I rituali di pellegrinaggio come genere letterario
Essi, infatti, non sono semplici manuali di preghiere e di gesti riferiti ai singoli santuari.
Essi tracciano un itinerario spirituale in cui ogni gesto, preghiera, tappa, sosta, anche se chiaramente distinto e caratterizzato, è fortemente correlato al tutto, intendendo il pellegrinaggio come un unico percorso sacro. È rivelata in questa maniera la specificità dei santuari garganici, i quali, pur nella particolarità storica e spirituale di ognuno, esprimono un cammino unitario. A ben ragione il rituale di Ripabottoni chiama l’intero cammino, da Stignano all’Incoronata, il “Rito Santuario”. Così, ogni santuario rappresenta una tappa spirituale, ogni tratto di strada un cammino di conquista.
Il modello di fondo di questi rituali deriva dalle azioni liturgiche complesse che esprimono un itinerario come la liturgia del triduo pasquale, la complessa articolazione dei sacramenti della iniziazione cristiana o, più ancora, la lunga successione di azioni della penitenza antica. A queste azioni complesse, in definitiva, si ispira l’ordinamento delle confraternite nell’accompagnamento dei confratelli, sia come collegio, sia individualmente, nel loro cammino di conversione e di avvicinamento a Dio. D’altra parte è noto che molte confraternite hanno avuto origine e spiritualità, e qualche volta anche organizzazione, dall’Ordo Poenitentium e dai vari Ordines monastici la cui vita è fortemente legata e condizionata dallo svolgersi dell’anno liturgico.
L’aspetto puramente formale tradisce la derivazione liturgica dei rituali di pellegrinaggio.
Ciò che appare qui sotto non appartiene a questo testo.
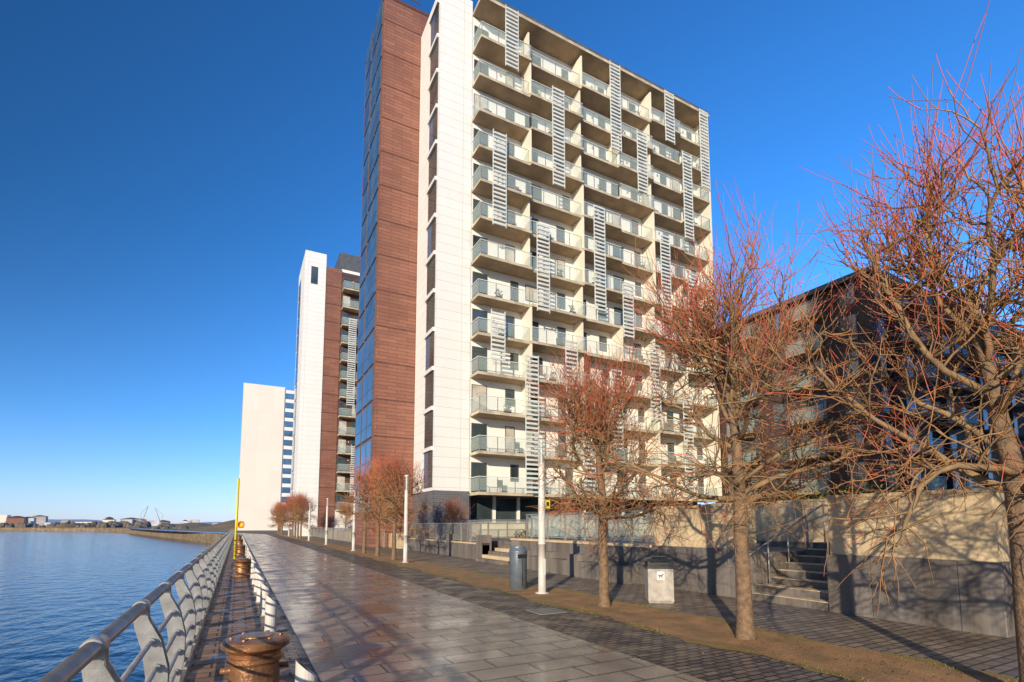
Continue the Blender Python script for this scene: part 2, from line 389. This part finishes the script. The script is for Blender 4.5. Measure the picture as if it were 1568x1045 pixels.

Del libro liturgico conservano l’ufficialità solenne e paludata, l’accurata distribuzione delle parti, i dialoghi, i gesti rituali, la rigida scansione delle azioni religiose lungo l’arco della giornata e della settimana. Niente è casuale o improvvisato.
Il progetto scorre serrato e conseguente, realizzando nell’arco di otto giorni un disegno a lungo pensato in una sorta di azione liturgica in cui i diversi momenti mai perdono il contatto con gli altri momenti in una successione materiale slegata e priva di organicità.
Del libro liturgico essi mostrano l’immobilità dello schema chiuso, scaturente da poche idee portanti articolate intorno ad alcuni momenti fondamentali, consolidate da tradizione secolare.
Il pensiero della morte che tutto ridimensiona, per esempio, viene avvertito con tale urgenza che spesso il pellegrino dimentica la solennità del momento e del luogo, come pure la sconfinata grandezza di Dio, e si sfoga in forme plebee, dalle parole forti e inequivocabili. È difficile non pensare a certi personaggi nel Vecchio Testamento i quali, sotto l’urgere drammatico dell’esistenza parlano a tu per tu con Dio con lingua ardita e piena di fioriture in una apparente scorrettezza di espressione, indice tuttavia di confidenza e domesticità di rapporti.
L’itinerario che i rituali tracciano, pur nella molteplicità e varietà dei richiami spirituali, culturali e storici dei singoli santuari, costituisce un percorso unitario in cui i singoli elementi sono concatenati in progressione sulla base delle esigenze del cammino spirituale dei pellegrini e del richiamo storico e spirituale che ogni santuario ha nei confronti degli altri. Tutto ciò è vissuto comunitariamente con forte senso di Chiesa che si costruisce in progressione, instaurando all’interno della comitiva una forte comunione. Insieme i pellegrini seguono la croce, meditano,
pregano; spesso sentono il bisogno di rinsaldare la loro unità rinnovando il perdono reciproco dinanzi al Crocifisso.
La proverbiale riservatezza di questi pellegrini, unita alla non del tutto ingiustificata diffidenza verso le domande di estranei e i mezzi di comunicazione, ha reso sempre difficile la conoscenza dei loro rituali. Attualmente, insieme a molti riti singoli, conosciamo anche alcuni rituali interi. Faccio riferimento al rituale dei pellegrini di San Salvo, che conosciamo in una edizione a stampa del 1972; a quello di Bitetto che ci è giunto in una edizione a stampa del 1908; al Rituale di Ripabottoni manoscritto; e, infine, a quello di San Marco in Lamis che conosciamo manoscritto in forma ancora fortemente frammentaria.